*Records:*

--------------------------------------------------

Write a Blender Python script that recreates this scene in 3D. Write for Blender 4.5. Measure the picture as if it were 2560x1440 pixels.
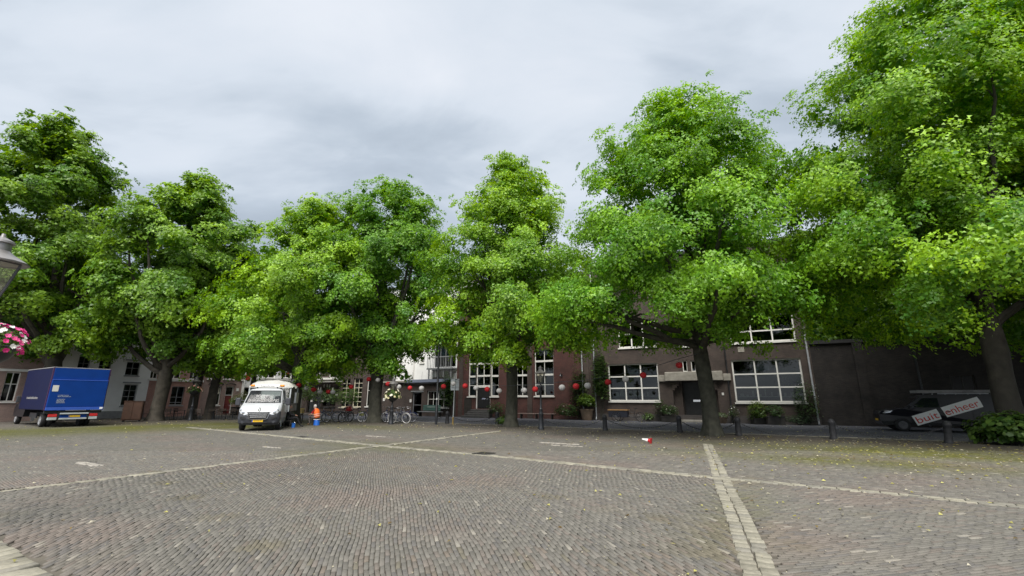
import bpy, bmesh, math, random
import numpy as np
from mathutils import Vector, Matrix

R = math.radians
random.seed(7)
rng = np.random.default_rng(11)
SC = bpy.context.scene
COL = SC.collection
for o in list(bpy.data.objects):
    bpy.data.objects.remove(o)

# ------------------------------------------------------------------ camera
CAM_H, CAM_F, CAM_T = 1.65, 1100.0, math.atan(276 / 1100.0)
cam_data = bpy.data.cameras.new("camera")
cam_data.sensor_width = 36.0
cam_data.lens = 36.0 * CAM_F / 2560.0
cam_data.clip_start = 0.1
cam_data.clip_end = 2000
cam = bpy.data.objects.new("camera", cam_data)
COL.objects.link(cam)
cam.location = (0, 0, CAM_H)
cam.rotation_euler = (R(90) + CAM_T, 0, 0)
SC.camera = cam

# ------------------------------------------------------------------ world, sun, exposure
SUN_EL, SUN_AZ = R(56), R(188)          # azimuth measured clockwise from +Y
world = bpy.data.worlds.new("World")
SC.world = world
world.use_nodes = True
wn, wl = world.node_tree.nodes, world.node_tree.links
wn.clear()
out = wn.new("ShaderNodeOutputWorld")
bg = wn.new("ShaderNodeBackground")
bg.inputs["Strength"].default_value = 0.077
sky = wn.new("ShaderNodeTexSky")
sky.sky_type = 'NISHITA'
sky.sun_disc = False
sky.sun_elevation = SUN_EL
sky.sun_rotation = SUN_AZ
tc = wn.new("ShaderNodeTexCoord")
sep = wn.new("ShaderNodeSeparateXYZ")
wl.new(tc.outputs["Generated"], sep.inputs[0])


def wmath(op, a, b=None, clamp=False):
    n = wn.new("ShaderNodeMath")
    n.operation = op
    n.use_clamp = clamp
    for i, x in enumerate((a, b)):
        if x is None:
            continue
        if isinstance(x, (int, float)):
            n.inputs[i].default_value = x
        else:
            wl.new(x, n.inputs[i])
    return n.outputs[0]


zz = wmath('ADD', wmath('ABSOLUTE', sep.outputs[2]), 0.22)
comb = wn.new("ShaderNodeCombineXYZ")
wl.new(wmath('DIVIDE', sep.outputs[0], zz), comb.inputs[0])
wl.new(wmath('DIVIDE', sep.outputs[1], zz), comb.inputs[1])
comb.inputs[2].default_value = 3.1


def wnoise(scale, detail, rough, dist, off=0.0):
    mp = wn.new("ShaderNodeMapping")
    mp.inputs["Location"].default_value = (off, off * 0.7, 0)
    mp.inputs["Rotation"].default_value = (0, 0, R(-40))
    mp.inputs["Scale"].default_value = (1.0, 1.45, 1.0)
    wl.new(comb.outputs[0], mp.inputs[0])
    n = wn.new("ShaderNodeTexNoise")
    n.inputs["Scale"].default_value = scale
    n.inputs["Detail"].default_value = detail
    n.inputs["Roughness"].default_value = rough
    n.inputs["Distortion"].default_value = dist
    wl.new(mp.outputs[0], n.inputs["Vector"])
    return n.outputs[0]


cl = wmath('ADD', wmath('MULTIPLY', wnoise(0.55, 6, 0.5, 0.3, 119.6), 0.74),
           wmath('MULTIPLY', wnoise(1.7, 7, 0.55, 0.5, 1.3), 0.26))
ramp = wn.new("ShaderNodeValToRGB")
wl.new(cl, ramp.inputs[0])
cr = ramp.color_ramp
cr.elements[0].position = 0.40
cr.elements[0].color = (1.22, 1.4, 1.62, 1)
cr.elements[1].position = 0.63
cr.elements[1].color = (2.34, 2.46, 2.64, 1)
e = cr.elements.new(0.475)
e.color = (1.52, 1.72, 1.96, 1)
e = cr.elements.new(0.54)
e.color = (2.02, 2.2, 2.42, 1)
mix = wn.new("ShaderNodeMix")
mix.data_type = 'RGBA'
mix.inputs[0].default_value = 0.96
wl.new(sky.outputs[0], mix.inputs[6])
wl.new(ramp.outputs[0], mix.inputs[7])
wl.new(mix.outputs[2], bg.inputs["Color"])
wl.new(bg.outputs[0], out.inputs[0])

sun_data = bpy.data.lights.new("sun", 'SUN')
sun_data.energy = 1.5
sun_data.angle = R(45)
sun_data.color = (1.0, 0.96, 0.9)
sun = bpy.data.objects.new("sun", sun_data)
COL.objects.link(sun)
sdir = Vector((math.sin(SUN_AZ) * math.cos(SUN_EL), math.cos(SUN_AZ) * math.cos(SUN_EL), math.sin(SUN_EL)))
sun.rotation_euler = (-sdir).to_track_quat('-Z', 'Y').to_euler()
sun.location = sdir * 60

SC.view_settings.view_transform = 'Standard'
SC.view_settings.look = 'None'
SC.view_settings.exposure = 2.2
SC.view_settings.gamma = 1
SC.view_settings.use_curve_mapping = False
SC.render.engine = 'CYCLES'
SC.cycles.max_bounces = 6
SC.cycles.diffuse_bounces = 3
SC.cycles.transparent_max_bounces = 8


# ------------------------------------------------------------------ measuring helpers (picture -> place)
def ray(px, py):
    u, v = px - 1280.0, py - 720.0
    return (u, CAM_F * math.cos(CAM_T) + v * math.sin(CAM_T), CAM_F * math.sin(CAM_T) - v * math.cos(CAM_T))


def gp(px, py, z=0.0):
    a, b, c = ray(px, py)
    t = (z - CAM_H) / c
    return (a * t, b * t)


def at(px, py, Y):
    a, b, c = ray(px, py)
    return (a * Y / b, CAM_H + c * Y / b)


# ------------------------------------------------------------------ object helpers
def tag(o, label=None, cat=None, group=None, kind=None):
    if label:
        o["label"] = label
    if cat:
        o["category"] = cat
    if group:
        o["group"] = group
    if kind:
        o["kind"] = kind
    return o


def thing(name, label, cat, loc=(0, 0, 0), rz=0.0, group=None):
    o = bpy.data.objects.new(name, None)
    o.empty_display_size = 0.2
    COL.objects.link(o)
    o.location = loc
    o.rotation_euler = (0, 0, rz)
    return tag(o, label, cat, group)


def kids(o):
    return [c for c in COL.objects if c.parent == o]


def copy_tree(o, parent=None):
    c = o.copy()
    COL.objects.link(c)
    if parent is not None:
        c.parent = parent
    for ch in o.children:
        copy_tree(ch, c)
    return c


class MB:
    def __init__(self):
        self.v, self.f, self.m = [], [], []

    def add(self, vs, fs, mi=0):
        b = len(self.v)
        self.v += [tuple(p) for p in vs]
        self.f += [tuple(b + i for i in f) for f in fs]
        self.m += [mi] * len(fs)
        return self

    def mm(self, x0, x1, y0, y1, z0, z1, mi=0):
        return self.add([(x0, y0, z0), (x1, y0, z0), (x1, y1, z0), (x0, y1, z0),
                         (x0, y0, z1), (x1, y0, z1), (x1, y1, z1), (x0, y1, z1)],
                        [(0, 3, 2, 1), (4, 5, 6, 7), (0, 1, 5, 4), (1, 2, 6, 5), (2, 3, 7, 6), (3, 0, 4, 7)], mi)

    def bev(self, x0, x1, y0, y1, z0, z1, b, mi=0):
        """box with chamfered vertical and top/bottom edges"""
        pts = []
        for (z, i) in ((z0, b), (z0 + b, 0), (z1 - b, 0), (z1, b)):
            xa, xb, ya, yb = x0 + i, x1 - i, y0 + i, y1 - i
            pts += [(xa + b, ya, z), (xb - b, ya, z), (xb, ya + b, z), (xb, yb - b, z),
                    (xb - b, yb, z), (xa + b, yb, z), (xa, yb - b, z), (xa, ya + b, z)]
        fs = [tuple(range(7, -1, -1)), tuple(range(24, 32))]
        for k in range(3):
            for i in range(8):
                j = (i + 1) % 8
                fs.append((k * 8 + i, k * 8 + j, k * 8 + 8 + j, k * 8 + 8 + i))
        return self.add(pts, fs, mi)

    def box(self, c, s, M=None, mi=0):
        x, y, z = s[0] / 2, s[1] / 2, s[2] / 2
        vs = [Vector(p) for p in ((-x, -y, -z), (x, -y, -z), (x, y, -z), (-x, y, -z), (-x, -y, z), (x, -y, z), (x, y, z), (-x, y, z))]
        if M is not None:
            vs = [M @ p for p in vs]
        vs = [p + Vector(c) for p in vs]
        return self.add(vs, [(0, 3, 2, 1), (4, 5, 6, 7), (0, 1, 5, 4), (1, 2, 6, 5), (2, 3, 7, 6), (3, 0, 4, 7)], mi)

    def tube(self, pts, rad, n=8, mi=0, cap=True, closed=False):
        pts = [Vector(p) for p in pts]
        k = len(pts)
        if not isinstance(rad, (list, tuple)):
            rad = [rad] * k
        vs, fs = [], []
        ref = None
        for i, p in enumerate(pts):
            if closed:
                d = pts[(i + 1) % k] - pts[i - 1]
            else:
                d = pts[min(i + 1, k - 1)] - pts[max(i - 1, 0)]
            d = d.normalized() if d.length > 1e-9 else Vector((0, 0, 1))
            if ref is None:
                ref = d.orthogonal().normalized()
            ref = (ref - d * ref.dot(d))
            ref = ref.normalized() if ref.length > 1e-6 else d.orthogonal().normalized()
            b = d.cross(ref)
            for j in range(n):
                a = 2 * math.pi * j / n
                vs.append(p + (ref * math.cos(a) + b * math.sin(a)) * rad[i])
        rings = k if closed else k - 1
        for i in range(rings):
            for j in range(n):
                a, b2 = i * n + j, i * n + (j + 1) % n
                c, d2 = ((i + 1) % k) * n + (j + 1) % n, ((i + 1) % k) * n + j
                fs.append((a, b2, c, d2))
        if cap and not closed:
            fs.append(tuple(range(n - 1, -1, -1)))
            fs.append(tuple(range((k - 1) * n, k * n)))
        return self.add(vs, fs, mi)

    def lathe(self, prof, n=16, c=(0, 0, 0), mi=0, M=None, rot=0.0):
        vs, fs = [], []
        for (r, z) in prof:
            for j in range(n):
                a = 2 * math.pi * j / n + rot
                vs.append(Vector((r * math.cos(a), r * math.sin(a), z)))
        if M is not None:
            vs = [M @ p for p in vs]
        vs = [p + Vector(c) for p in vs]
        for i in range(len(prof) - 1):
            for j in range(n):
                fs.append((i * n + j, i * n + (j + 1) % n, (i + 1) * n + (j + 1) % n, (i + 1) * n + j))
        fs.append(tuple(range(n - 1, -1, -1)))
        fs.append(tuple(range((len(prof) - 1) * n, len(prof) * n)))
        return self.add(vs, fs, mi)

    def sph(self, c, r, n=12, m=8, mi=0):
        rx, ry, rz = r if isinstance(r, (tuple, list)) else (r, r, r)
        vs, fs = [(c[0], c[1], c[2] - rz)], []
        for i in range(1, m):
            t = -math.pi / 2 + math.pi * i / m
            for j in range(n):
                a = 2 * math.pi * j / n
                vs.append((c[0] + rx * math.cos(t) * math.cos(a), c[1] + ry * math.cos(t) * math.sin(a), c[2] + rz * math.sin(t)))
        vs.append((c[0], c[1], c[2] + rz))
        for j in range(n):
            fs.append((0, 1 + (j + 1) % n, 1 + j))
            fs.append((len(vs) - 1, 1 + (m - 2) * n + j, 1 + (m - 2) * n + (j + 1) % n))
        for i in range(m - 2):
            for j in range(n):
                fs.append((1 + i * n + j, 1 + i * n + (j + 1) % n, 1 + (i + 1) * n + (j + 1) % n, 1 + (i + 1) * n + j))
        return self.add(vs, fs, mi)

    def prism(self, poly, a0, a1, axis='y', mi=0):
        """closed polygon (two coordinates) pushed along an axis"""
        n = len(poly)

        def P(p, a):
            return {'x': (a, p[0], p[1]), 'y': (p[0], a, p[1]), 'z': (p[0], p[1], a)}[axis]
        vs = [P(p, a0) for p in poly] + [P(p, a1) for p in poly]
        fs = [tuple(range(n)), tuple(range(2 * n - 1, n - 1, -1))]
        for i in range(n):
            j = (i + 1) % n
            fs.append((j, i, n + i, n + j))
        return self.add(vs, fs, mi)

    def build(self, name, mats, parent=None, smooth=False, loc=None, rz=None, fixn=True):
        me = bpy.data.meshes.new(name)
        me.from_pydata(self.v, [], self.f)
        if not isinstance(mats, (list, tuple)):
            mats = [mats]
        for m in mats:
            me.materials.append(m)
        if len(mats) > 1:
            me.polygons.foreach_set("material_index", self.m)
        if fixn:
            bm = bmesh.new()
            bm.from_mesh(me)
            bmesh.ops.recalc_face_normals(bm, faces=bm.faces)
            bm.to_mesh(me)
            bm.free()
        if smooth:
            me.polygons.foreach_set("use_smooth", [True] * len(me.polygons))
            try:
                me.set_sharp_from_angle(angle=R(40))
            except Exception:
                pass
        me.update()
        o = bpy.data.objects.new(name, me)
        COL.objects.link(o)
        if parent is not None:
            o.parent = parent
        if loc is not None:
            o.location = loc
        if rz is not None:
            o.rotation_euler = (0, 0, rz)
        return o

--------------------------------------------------

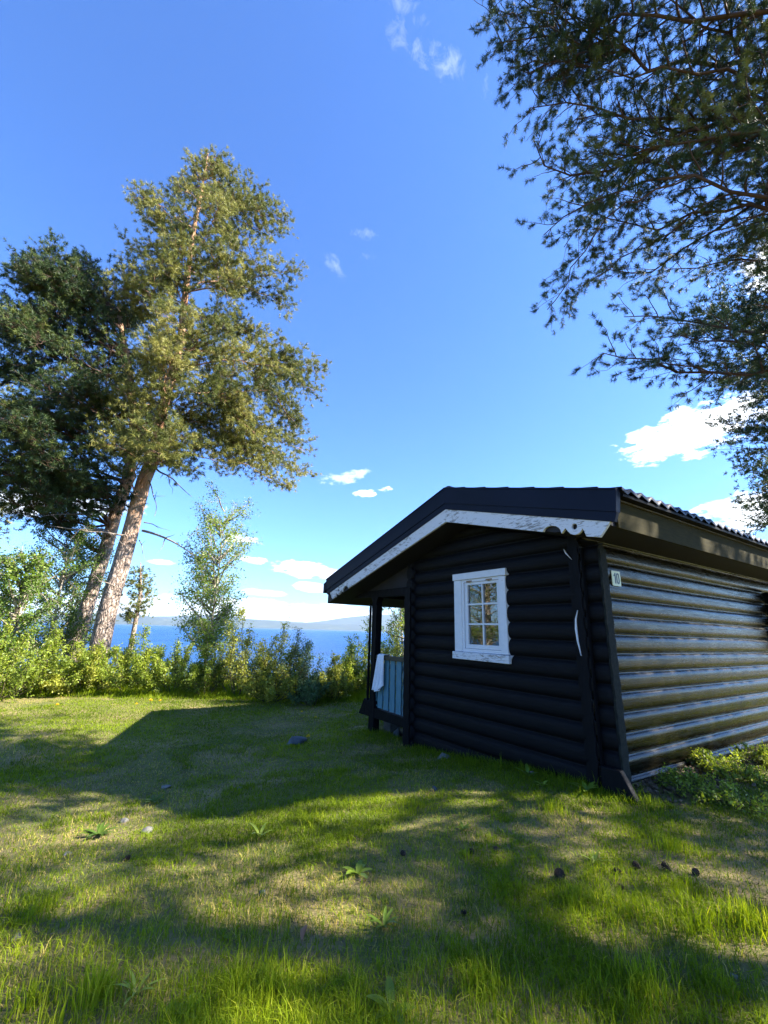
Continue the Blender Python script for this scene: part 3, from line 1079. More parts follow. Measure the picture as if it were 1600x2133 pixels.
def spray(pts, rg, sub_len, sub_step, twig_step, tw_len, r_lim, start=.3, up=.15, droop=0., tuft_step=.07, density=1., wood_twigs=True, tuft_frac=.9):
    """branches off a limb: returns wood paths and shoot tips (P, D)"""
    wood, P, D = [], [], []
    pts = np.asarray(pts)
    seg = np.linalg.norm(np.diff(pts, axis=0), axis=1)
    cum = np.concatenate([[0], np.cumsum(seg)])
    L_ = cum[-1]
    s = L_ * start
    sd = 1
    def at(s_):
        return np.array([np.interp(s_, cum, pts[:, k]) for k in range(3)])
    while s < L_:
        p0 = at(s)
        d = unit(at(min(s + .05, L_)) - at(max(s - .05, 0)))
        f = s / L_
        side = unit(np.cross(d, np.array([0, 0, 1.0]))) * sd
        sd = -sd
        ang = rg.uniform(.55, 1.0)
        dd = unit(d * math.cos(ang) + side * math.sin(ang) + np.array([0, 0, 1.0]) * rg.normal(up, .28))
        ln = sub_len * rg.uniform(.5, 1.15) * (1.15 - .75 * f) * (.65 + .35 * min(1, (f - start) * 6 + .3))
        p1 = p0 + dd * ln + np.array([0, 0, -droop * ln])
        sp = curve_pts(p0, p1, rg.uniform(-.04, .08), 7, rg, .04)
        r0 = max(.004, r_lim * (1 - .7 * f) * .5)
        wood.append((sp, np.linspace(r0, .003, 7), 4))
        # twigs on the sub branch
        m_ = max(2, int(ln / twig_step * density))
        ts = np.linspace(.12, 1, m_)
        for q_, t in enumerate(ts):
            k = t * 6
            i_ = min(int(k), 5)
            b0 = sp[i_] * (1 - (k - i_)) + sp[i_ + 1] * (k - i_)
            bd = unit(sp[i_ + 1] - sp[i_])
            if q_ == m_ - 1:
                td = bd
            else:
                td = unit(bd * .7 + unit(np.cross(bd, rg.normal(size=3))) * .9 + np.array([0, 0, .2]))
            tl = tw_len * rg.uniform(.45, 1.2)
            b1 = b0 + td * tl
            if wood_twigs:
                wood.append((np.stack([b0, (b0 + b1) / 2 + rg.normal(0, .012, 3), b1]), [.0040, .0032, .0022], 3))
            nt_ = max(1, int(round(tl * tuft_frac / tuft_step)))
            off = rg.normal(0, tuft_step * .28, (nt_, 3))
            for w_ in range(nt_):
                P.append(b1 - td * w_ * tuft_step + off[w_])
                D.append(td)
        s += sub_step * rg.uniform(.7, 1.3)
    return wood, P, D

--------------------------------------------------

*Aim:*
From the records above, quote word for word only the lines beginning at the line that has "Write a Blender" and stopping after the line that has "bpy.data.objects.remove(o)". Omit the pictures.

*Result for this task:*
Write a Blender Python script that recreates this scene in 3D. Write for Blender 4.5. Measure the picture as if it were 2560x1440 pixels.
import bpy, bmesh, math, random
import numpy as np
from mathutils import Vector, Matrix

R = math.radians
random.seed(7)
rng = np.random.default_rng(11)
SC = bpy.context.scene
COL = SC.collection
for o in list(bpy.data.objects):
    bpy.data.objects.remove(o)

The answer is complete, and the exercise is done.